Scott Kelly - The Wake (Neurot)
2/5
By: Charlie Potter
What is it with aged slow metallers making relaxing over produced acoustic music? What are they trying to prove?
But to be honest, if I want to hear an aged metaller do a boring acoustic album about anything, then it's a wake. Scott Kelly has come off a lot better than his band mate Steve Von Till in their recent solo efforts, released a week apart from each other - Scott Kelly has gone for a much more stripped back approach without any textured background bits, and I think it's paid off. It's meant that he has been able to focus more on the melody and lyrics, and as such the lyrics are far stronger, there are not so many metaphors on The Wake - the poetry is much more in the descriptiveness.

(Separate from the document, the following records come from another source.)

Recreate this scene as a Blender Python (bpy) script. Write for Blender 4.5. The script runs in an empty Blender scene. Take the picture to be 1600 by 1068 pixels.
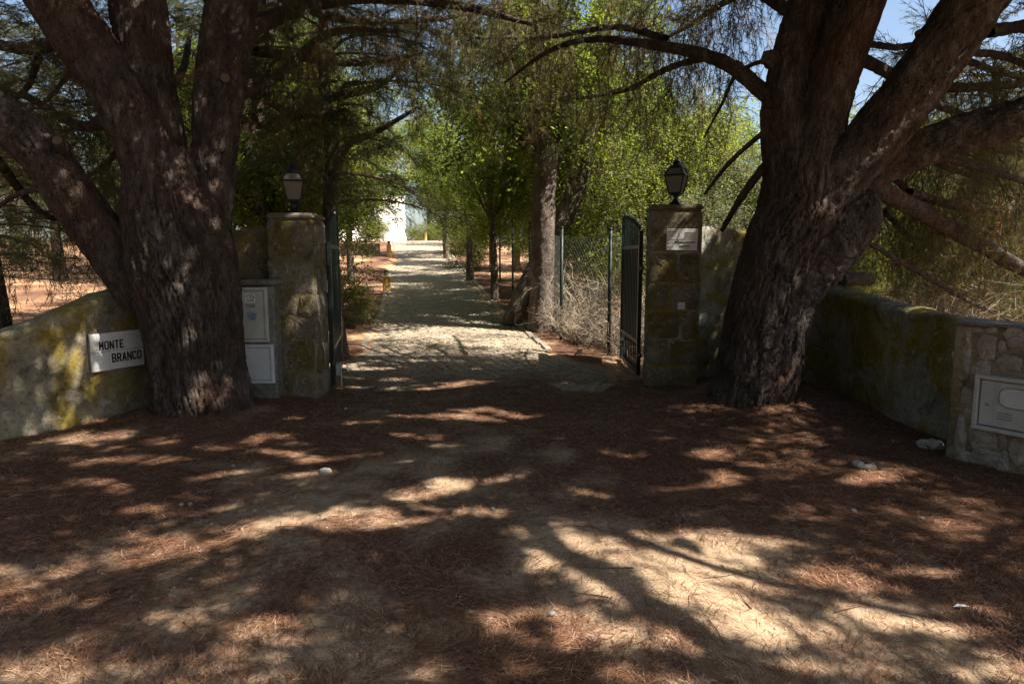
import bpy, math, random
import numpy as np
from mathutils import Vector, Matrix

# ------------------------------------------------------------------ scene, camera, sky, sun
sc = bpy.context.scene
COL = sc.collection
R = math.radians
rng = np.random.default_rng(11)
random.seed(11)

CAM_H = 1.6
FPX = 1600 * 24 / 36.0
PITCH = math.atan((534 - 400) / FPX)
cam_d = bpy.data.cameras.new('camera')
cam_d.lens = 24; cam_d.sensor_width = 36; cam_d.clip_end = 3000; cam_d.clip_start = 0.05
cam = bpy.data.objects.new('camera', cam_d); COL.objects.link(cam)
cam.location = (0, 0, CAM_H); cam.rotation_euler = (R(90) - PITCH, 0, 0)
sc.camera = cam

SUN_EL = R(52)
SUN_AZ = math.atan2(0.93, -0.37)            # compass angle of the sun: to the right, a little behind the camera
SUN = np.array([math.sin(SUN_AZ) * math.cos(SUN_EL), math.cos(SUN_AZ) * math.cos(SUN_EL), math.sin(SUN_EL)])
world = bpy.data.worlds.new('World'); sc.world = world; world.use_nodes = True
wn = world.node_tree; bg = wn.nodes['Background']
sky = wn.nodes.new('ShaderNodeTexSky'); sky.sky_type = 'NISHITA'; sky.sun_disc = False
sky.sun_elevation = SUN_EL; sky.sun_rotation = SUN_AZ; sky.air_density = 1.0; sky.dust_density = 2.0; sky.ozone_density = 1.0
wn.links.new(sky.outputs[0], bg.inputs[0]); bg.inputs[1].default_value = 0.064
sun_d = bpy.data.lights.new('sun', 'SUN'); sun_d.energy = 5.0; sun_d.angle = R(0.53); sun_d.color = (1.0, 0.93, 0.82)
sun_o = bpy.data.objects.new('sun', sun_d); COL.objects.link(sun_o)
sun_o.rotation_euler = Vector(SUN).to_track_quat('Z', 'Y').to_euler()
sun_o.location = (20, -8, 30)
sc.view_settings.view_transform = 'Standard'; sc.view_settings.look = 'None'
sc.view_settings.exposure = 1.72; sc.view_settings.gamma = 1.0; sc.view_settings.use_curve_mapping = False
sc.render.engine = 'CYCLES'
sc.cycles.use_denoising = True
sc.cycles.max_bounces = 6; sc.cycles.diffuse_bounces = 3; sc.cycles.transmission_bounces = 4; sc.cycles.transparent_max_bounces = 8

# ------------------------------------------------------------------ helpers: coordinates
CT, ST = math.cos(PITCH), math.sin(PITCH)
def at(px, py, d):
    """world point at forward distance d seen at a photograph position"""
    u = (px - 800) / FPX; v = (534 - py) / FPX
    yy = CT + v * ST; zz = -ST + v * CT
    return np.array([u * d / yy, d, CAM_H + zz * d / yy])
def to_px(P):
    P = np.atleast_2d(P); y = P[:, 1]; z = P[:, 2] - CAM_H
    f = y * CT - z * ST; up = y * ST + z * CT
    f = np.where(f < 0.05, 0.05, f)
    return np.stack([800 + FPX * P[:, 0] / f, 534 - FPX * up / f], 1)

# ------------------------------------------------------------------ helpers: noise
_tab = np.random.default_rng(5).random((256, 256))
def vnoise(x, y, seed=0):
    x = np.asarray(x, float) + seed * 17.31; y = np.asarray(y, float) + seed * 9.77
    xi = np.floor(x).astype(int); yi = np.floor(y).astype(int)
    fx = x - xi; fy = y - yi
    fx = fx * fx * (3 - 2 * fx); fy = fy * fy * (3 - 2 * fy)
    a = _tab[xi & 255, yi & 255]; b = _tab[(xi + 1) & 255, yi & 255]
    c = _tab[xi & 255, (yi + 1) & 255]; d = _tab[(xi + 1) & 255, (yi + 1) & 255]
    return (a * (1 - fx) + b * fx) * (1 - fy) + (c * (1 - fx) + d * fx) * fy
def fbm(x, y, o=4, seed=0):
    s = 0; a = 0.5; n = 0
    for k in range(o):
        s = s + a * vnoise(np.asarray(x) * 2 ** k, np.asarray(y) * 2 ** k, seed + k * 3); n += a; a *= 0.5
    return s / n
def sstep(a, b, x):
    t = np.clip((x - a) / (b - a), 0, 1); return t * t * (3 - 2 * t)

# ------------------------------------------------------------------ helpers: meshes
def make_mesh(name, V, faces, mats=(), midx=None, attrs=None, smooth=False):
    """faces: list of (n,k) index arrays"""
    V = np.asarray(V, np.float32)
    faces = [np.asarray(f, np.int32) for f in faces if len(f)]
    me = bpy.data.meshes.new(name)
    nl = sum(f.size for f in faces); nf = sum(len(f) for f in faces)
    me.vertices.add(len(V)); me.vertices.foreach_set('co', V.ravel())
    me.loops.add(nl); me.loops.foreach_set('vertex_index', np.concatenate([f.ravel() for f in faces]))
    me.polygons.add(nf)
    tot = np.concatenate([np.full(len(f), f.shape[1], np.int32) for f in faces])
    st = np.concatenate([[0], np.cumsum(tot)[:-1]]).astype(np.int32)
    me.polygons.foreach_set('loop_start', st)
    try: me.polygons.foreach_set('loop_total', tot)
    except Exception: pass
    if midx is not None: me.polygons.foreach_set('material_index', np.asarray(midx, np.int32))
    me.polygons.foreach_set('use_smooth', np.full(nf, bool(smooth)))
    for m in mats: me.materials.append(m)
    for k, a in (attrs or {}).items():
        at_ = me.attributes.new(k, 'FLOAT', 'POINT'); at_.data.foreach_set('value', np.asarray(a, np.float32))
    me.update(calc_edges=True)
    return me
def link(name, me, parent=None, loc=None, M=None):
    o = bpy.data.objects.new(name, me); COL.objects.link(o)
    if parent is not None: o.parent = parent
    if M is not None: o.matrix_local = M
    if loc is not None: o.location = loc
    return o
def local(M, parent):
    W = Matrix.Translation(parent.location) @ Matrix.Rotation(parent.rotation_euler.z, 4, 'Z'); return W.inverted() @ M
def tag(o, label=None, cat=None, group=None, kind=None):
    if label: o['label'] = label
    if cat: o['category'] = cat
    if group: o['group'] = group
    if kind: o['kind'] = kind
    return o
def thing(name, loc, label, cat, group=None, rz=0.0):
    o = bpy.data.objects.new(name, None); COL.objects.link(o)
    o.location = loc; o.rotation_euler = (0, 0, rz); o.empty_display_size = 0.2
    return tag(o, label, cat, group)

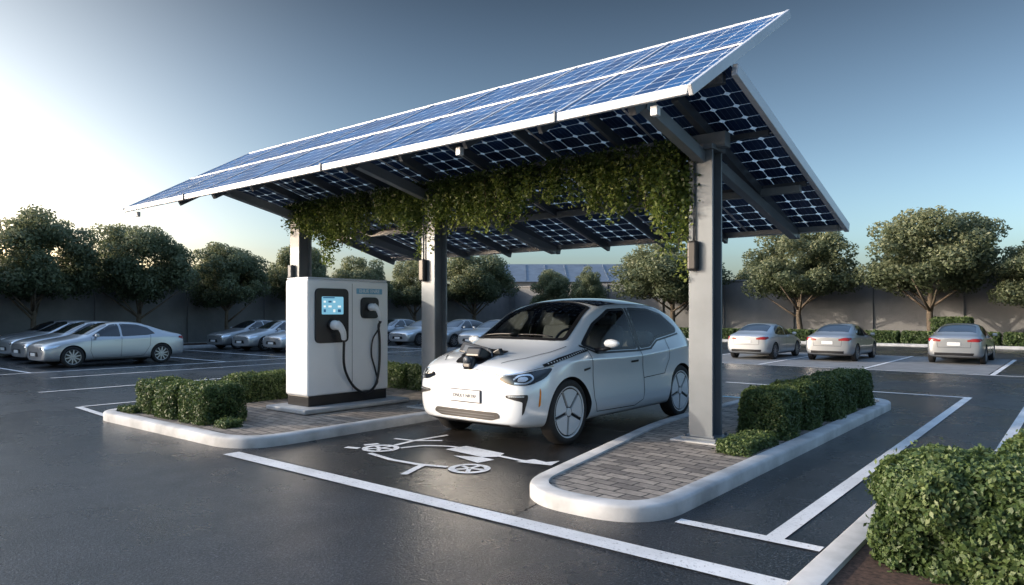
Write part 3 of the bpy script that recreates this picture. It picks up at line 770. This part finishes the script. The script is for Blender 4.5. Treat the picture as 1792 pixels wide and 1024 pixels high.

The album is also quite short at 34 minutes, which I think suits the sound pretty well. This way the album acts like a kind of quick tablet of relaxed acoustic music. It's one thing to release solo noodlings, but when they pass the 50 minute mark this is often sheer arrogance on the musician's part.
It's odd, I can't tell if I only tolerate this album because it's Scott Kelly even though I will openly admit that I didn't really like the last Neurosis album that much. I definitely think that Scott and Steve doing these solo projects, as well as taking the Tribes of Neurot thing further and further, has only made Neurosis suffer, and I really think that it is worth the band channelling all the energy they have into Neurosis rather than these solo projects. This may cause arguments in the band, but if a band like Neurosis aren't having disagreements, they need to be trying harder.
However The Wake does still suffer from the same melodrama that has hit Mr. Von Till, and the wavering, croaky gentleness in his voice is still annoying if a little more personable than Steve's. By the time you have got to the end of this short record you'll pretty much have no energy ever again. It's hard to escape the overwhelming drabness of this album, and it's only overcome if you invest all you concentration in the melodies, which do differ from track to track - it's just unfortunate they ultimately the same overall tone.
The album does come across as a very personal gesture, perhaps even a little too personal for public consumption. I don't feel I have any comprehension of Scott Kelly's emotions on this recording, and I'm not sure that I want to. I have dipped in and out of thinking that this album is OK and not, but ultimately I think that the times in which I have thought it was good I was merely thinking, 'hmm actually this bit is not that bad...' Overall I think this is the sort of record that is going to mean a hell of a lot to very few people.